-- Aim of the task --
Return the lines that follow, exactly as they appear, from the first through the one containing "mb = MB(); E.box(mb, YA-.1, 38.2, -.12, 0, 4.45, 4.75);"; no pictures are to be included.

· · · ·

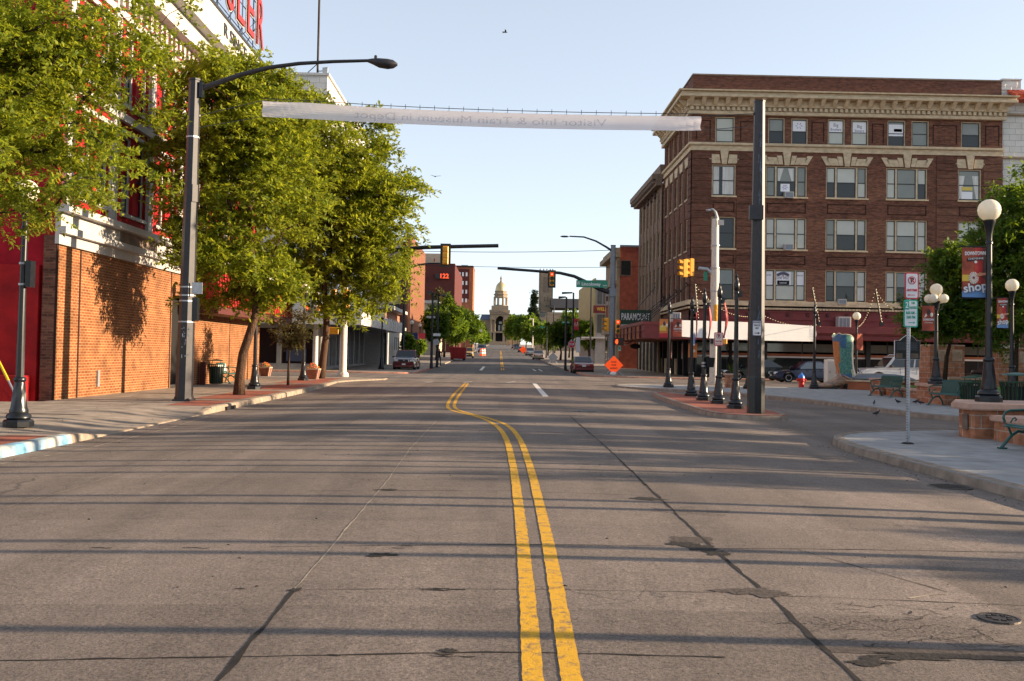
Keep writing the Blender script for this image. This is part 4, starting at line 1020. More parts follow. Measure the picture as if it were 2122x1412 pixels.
# painted south end wall: two planes, a plinth, all solid
mb = MB(); mb.box(XL-30, YA+.15, gl_-.1, XL-.35, YA+.7, 13.2); hb2(mb, 'end_wall', 'red_paint_dark', red)
mb = MB(); mb.box(XL-30, YA-.02, gl_-.05, XL-.45, YA+.149, 3.85); hb2(mb, 'lower_end_wall', 'red_paint', red)
mb = MB(); mb.box(XL-30, YA-.5, gl_-.05, XL-.6, YA-.021, .75); hb2(mb, 'plinth', 'red_paint', red)
mb = MB(); mb.box(XL-.349, YA, gl_-.1, XL-.001, YA+.7, 4.7); hb2(mb, 'brick_corner', 'brick_brown', red)
# cornice over the ground floor
mb = MB(); E.box(mb, YA-.1, 38.2, -.12, 0, 4.45, 4.75); E.box(mb, YA-.1, 38.2, -.3, 0, 4.751, 4.95); E.box(mb, YA-.1, 38.2, -.16, 0, 4.951, 5.35); E.box(mb, YA-.2, 38.4, -.42, 0, 5.351, 5.55)

hb2(mb, 'shop_cornice', 'white_paint', red, ) if False else hb2(mb, 'shop_cornice', 'white_paint', red)
mb = MB(); E.box(mb, 31.3, 34.6, -.19, -.161, 4.99, 5.31); hb2(mb, 'cornice_panel', 'stone_grey', red)
# upper wall with tall windows
uops = []; 
for k in range(7):
    y0 = YA+1.3+k*3.2
    for z0, z1 in ((6.0, 8.6), (9.6, 12.0)): uops += [(y0, y0+.95, z0, z1), (y0+1.25, y0+2.2, z0, z1)]
mb = MB(); E.wall(mb, YA, YB, 4.7, 13.0, uops, .3); mb.box(XL-.6, YA+.71, 4.71, XL-14, YB-.05, 12.9)
mb.add([(XL,YB,0),(XL-14,YB,0),(XL-14,YB,13),(XL,YB,13)], [(0,1,2,3)]); mb.add([(XL,YA,4.7),(XL-.35,YA,4.7),(XL-.35,YA,13),(XL,YA,13)], [(0,1,2,3)])
hb2(mb, 'upper_wall', 'red_paint', red)
for (a, b, c, d) in uops: make_window(E, a, b, c, d, 1, red, pane=['red_paint_dark', 'blind_grey'] if int(a*3) % 2 else ['red_paint', 'red_paint_dark'], trim='white_paint', depth=.18)
mb = MB()
for k in range(8):
    y0 = YA+.25+k*3.2; E.box(mb, y0, y0+.28, -.12, 0, 5.56, 12.9); E.box(mb, y0+.5, y0+.62, -.05, 0, 5.56, 12.9); 
for (a, b, c, d) in uops: E.box(mb, a-.12, b+.12, -.07, .03, c-.12, c); E.box(mb, a-.1, b+.1, -.07, .03, d, d+.14)
split(mb, 'white_trim', 'white_paint', red)
mb = MB(); E.box(mb, YA, YB, -.15, 0, 8.95, 9.2); E.box(mb, YA, YB, -.1, 0, 12.3, 12.55)
for k in range(46): E.box(mb, YA+.1+k*.5, YA+.32+k*.5, -.22, -.101, 12.56, 13.2)
hb2(mb, 'frieze', 'white_paint', red)
mb = MB(); E.box(mb, YA, YB, -.1, 0, 12.551, 13.2); hb2(mb, 'frieze_backing', 'red_metal', red)
mb = MB(); E.box(mb, YA-.2, YB, -.6, .3, 13.201, 13.45); E.box(mb, YA-.2, YB, -.35, .3, 13.451, 14.2); E.box(mb, YA-.2, YB, -.8, .3, 14.201, 14.5); E.box(mb, YA, YB, .0, .3, 14.501, 16.3)
hb2(mb, 'cornice', 'white_paint', red)
mb = MB(); E.box(mb, YA, YB+.05, -.06, .35, 16.301, 16.42); hb2(mb, 'coping', 'black', red)
text('lettering', 'R SINCE 1943', 'sign_black', red, fmtx((XL+.03, 45.7, 15.75), 'E'), .8, .01, width=6.2, bold=.01, world=True)
# rooftop letters on a frame
mb = MB()
for y in (38.2, 40, 42, 44, 46, 48, 49.5):
    mb.tube([(XL-.12, y, 16.4), (XL-.12, y, 19.2)], .03, 5); mb.tube([(XL-.12, y, 18.6), (XL-1.6, y+.4, 16.4)], .03, 5)
for z in (16.8, 18.1, 19.1): mb.tube([(XL-.14, 35.5, z), (XL-.14, 49.8, z)], .025, 5)
mb.tube([(XL-.14, 46, 16.6), (XL-.14, 49.6, 18.8)], .02, 5); mb.tube([(XL-.14, 42, 18.8), (XL-.14, 46, 16.6)], .02, 5)
hb2(mb, 'sign_frame', 'blue_roof', red)
for i, ch in enumerate('WRANGLER'):
    y = 35.9+i*1.80
    a_ = text('letter', ch, 'white_paint', red, fmtx((XL+.02, y, 17.95), 'E'), 3.6, .02, width=1.36, bold=.045, world=True)
    text('letter_face', ch, 'red_metal', a_, fmtx((XL+.09, y, 17.95), 'E'), 3.7, .02, width=1.26, world=False) if False else text('letter_face', ch, 'red_metal', red, fmtx((XL+.10, y, 17.95), 'E'), 3.6, .02, width=1.24, bold=-.012, world=True)
# red standing seam canopy
mb = MB()
mb.hexa([(XL+.001,38.9,3.3),(-11.25,38.9,3.3),(-11.25,52.6,3.3),(XL+.001,52.6,3.3),(XL+.001,38.9,5.15),(-11.45,38.9,5.0),(-11.45,52.6,5.0),(XL+.001,52.6,5.15)]); o = hb2(mb, 'canopy', 'red_metal', red)
mb = MB()
for k in range(34): y = 39.0+k*.4; mb.hexa([(-11.25,y,3.3),(-11.21,y,3.3),(-11.21,y+.04,3.3),(-11.25,y+.04,3.3),(-11.45,y,5.0),(-11.41,y,5.0),(-11.41,y+.04,5.0),(-11.45,y+.04,5.0)])
for k in range(4): mb.box(XL+.1+k*.3, 38.86, 3.3, XL+.13+k*.3, 38.899, 5.0)
hb2(mb, 'seam', 'red_paint', o)
mb = MB(); mb.hexa([(XL,38.8,5.151),(-11.3,38.8,5.02),(-11.3,52.7,5.02),(XL,52.7,5.151),(XL,38.8,5.3),(-11.3,38.8,5.16),(-11.3,52.7,5.16),(XL,52.7,5.3)]); hb2(mb, 'flashing', 'white_paint', o)
mb = MB(); mb.box(XL+.01, 39.0, 3.0, -11.35, 52.5, 3.299); hb2(mb, 'soffit', 'maroon_dark', red)

# ---------------------------------------------------------------- white tiled block beyond the crossing
def lz(py, px=640, Y=72.): return at(px, py, Y).z
XW = at(672, 400, 72).x; YW = 72.
wt = thing('white_tiled_building', (XW, YW, sz(YW)), 'tall white glazed tile block with stepped parapet and white canopy, half hidden by trees', 'building')
SW = Facade('S', YW); EW = Facade('E', XW)
gw = sz(YW); ops = []
for r in range(4):
    z0 = 6.3+r*3.5
    for k in range(5): ops.append((XW-3.6-k*3.1, XW-1.7-k*3.1, z0, z0+2.1))
mb = MB(); SW.wall(mb, XW-20, XW, 3.6, lz(196), ops, .3)
eops = [(YW+2+k*3.2, YW+3.9+k*3.2, 6.3+r*3.5, 8.4+r*3.5) for r in range(4) for k in range(7)]
EW.wall(mb, YW, YW+24, 3.6, lz(196), eops, .3); mb.box(XW-19.9, YW+.5, 3.6, XW-.5, YW+24, lz(196)-.02)
hb2(mb, 'wall', 'white_tile', wt)
for (a, b, c, d) in ops: make_window(SW, a, b, c, d, 1, wt, pane=['glass_pale', 'glass'], trim='grey_panel')
for (a, b, c, d) in eops: make_window(EW, a, b, c, d, 1, wt, pane=['glass', 'blind'], trim='white_paint')
mb = MB(); mb.box(XW-20, YW-.25, lz(196), XW+.25, YW+24.2, lz(190)); mb.box(XW-20.2, YW-.1, lz(190)+.001, XW+.05, YW+24, lz(157)); mb.box(XW-20.3, YW-.2, lz(157)+.001, XW+.2, YW+24.2, lz(152)); hb2(mb, 'parapet', 'white_tile', wt)
# ground floor
mb = MB(); mb.box(XW-30, YW+.6, gw, XW-.4, YW+24, 3.59); hb2(mb, 'shop_interior', 'interior', wt)
mb = MB(); SW.box(mb, XW-20, XW, -.02, .59, gw, gw+.45); SW.box(mb, XW-20, XW, .0, .59, 3.2, 3.59); EW.box(mb, YW, YW+24, -.02, .39, gw, gw+.25); hb2(mb, 'stall_riser', 'grey_panel', wt)
mb = MB()
for k in range(7): SW.box(mb, XW-.35-k*2.9, XW-k*2.9, -.05, .5, gw+.451, 3.199)
for k in range(8): EW.box(mb, YW+k*3.2, YW+k*3.2+.5, -.05, .35, gw+.251, 3.59)
split(mb, 'column', 'grey_panel', wt)
mb = MB(); SW.box(mb, XW-19.5, XW-.36, .3, .34, gw+.452, 3.198); EW.box(mb, YW+.51, YW+23.9, .25, .3, gw+.252, 3.58); hb2(mb, 'pane', 'glass', wt)
mb = MB()
for k in range(14): EW.box(mb, YW+1.2+k*1.6, YW+1.27+k*1.6, .18, .249, gw+.252, 3.58)
split(mb, 'mullion', 'galv', wt)
zc = at(742, 672, 68).z; zc1 = at(742, 648, 68).z
mb = MB(); mb.box(XW-19, 68.2, zc, -9.9, YW-.06, zc1); mb.box(XW+.06, YW-.059, zc, -9.9, 97.5, zc1); hb2(mb, 'canopy', 'galv_dark', wt)
mb = MB(); mb.box(XW-19, 68.05, zc-.05, -9.75, 68.199, zc1+.08); mb.box(-9.899, 68.2, zc-.05, -9.7, 97.6, zc1+.08)
for k in range(17): mb.box(-9.699, 69+k*1.7, zc, -9.6, 69.12+k*1.7, zc1+.16)
hb2(mb, 'fascia', 'ledge_white', wt)
mb = MB(); c_ = at(598, 720, YW-.02); 
for r_, m_ in ((.42, 0),): mb.lathe([(.42,0),(.42,.04),(.3,.05),(.3,.0)], (c_.x, YW-.03, c_.z), 18, axis='Y')
hb2(mb, 'round_sign', 'sign_black', wt)
mb = MB(); c_ = at(614, 735, YW); SW.box(mb, c_.x-.75, c_.x+.75, -.04, .0, c_.z-.5, c_.z+.45); hb2(mb, 'window_sign', 'blue_roof', wt)
# roof pole with guy and lamp
pl = thing('roof_mast', (at(657,150,73).x, 73.2, lz(152)), 'thin tall dark mast with a guy wire and floodlight on the white building roof', 'mast')
m_ = MB().tube([(0,0,-.0),(0,0,9.5)], .09, 6); m_.build('mast', 'bark_dark', pl); MB().tube([(0,0,1.1),(-1.1,0,.05)], .035, 5).build('guy', 'steel_black', pl)
l_ = MB().tube([(0,0,.5),(.5,0,.55)], .05, 5); l_.hexa([(.4,-.15,.2),(.75,-.15,.3),(.75,.15,.3),(.4,.15,.2),(.4,-.2,.75),(.8,-.2,.8),(.8,.2,.8),(.4,.2,.75)]); l_.build('floodlight', 'galv', pl)

# low theatre annex with ticket windows
XT, YT0, YT1 = -11.45, 97.7, 113.
th = thing('ticket_office', (XT, YT0, sz(YT0)), 'low orange tan building with white eave and small ticket windows beyond the canopy', 'building')
ET = Facade('E', XT); gt = sz(YT0)-.1; z1_ = at(776, 640, YT0).z
ops = [(YT0+7.2+k*2.0, YT0+8.5+k*2.0, gt+1.6, gt+3.0) for k in range(3)]
mb = MB(); ET.wall(mb, YT0, YT1, gt, gt+3.9, ops, .15); mb.box(XT-10, YT0, gt, XT-.2, YT1, gt+3.85); hb2(mb, 'lower_wall', 'white_paint', th)
for (a, b, c, d) in ops: mb = MB(); ET.box(mb, a+.1, b-.1, .08, .14, c, d); o = hb2(mb, 'window', 'glass_pale', th); mb = MB(); ET.box(mb, a+.6, a+.7, .05, .079, c, d); hb2(mb, 'mullion', 'white_paint', o)
mb = MB(); mb.box(XT-10, YT0+.1, gt+3.9, XT-.3, YT1-.1, z1_); hb2(mb, 'upper_wall', 'tan_fin', th)
mb = MB(); mb.box(XT-10, YT0-.6, z1_, XT+.6, YT1+.2, z1_+.35); mb.box(XT-.2, YT0-.2, gt+3.86, XT+.5, YT1+.1, gt+4.2); hb2(mb, 'eave', 'white_paint', th)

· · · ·

-- Answer below --
Keep writing the Blender script for this image. This is part 4, starting at line 1020. More parts follow. Measure the picture as if it were 2122x1412 pixels.
# painted south end wall: two planes, a plinth, all solid
mb = MB(); mb.box(XL-30, YA+.15, gl_-.1, XL-.35, YA+.7, 13.2); hb2(mb, 'end_wall', 'red_paint_dark', red)
mb = MB(); mb.box(XL-30, YA-.02, gl_-.05, XL-.45, YA+.149, 3.85); hb2(mb, 'lower_end_wall', 'red_paint', red)
mb = MB(); mb.box(XL-30, YA-.5, gl_-.05, XL-.6, YA-.021, .75); hb2(mb, 'plinth', 'red_paint', red)
mb = MB(); mb.box(XL-.349, YA, gl_-.1, XL-.001, YA+.7, 4.7); hb2(mb, 'brick_corner', 'brick_brown', red)
# cornice over the ground floor
mb = MB(); E.box(mb, YA-.1, 38.2, -.12, 0, 4.45, 4.75); E.box(mb, YA-.1, 38.2, -.3, 0, 4.751, 4.95); E.box(mb, YA-.1, 38.2, -.16, 0, 4.951, 5.35); E.box(mb, YA-.2, 38.4, -.42, 0, 5.351, 5.55)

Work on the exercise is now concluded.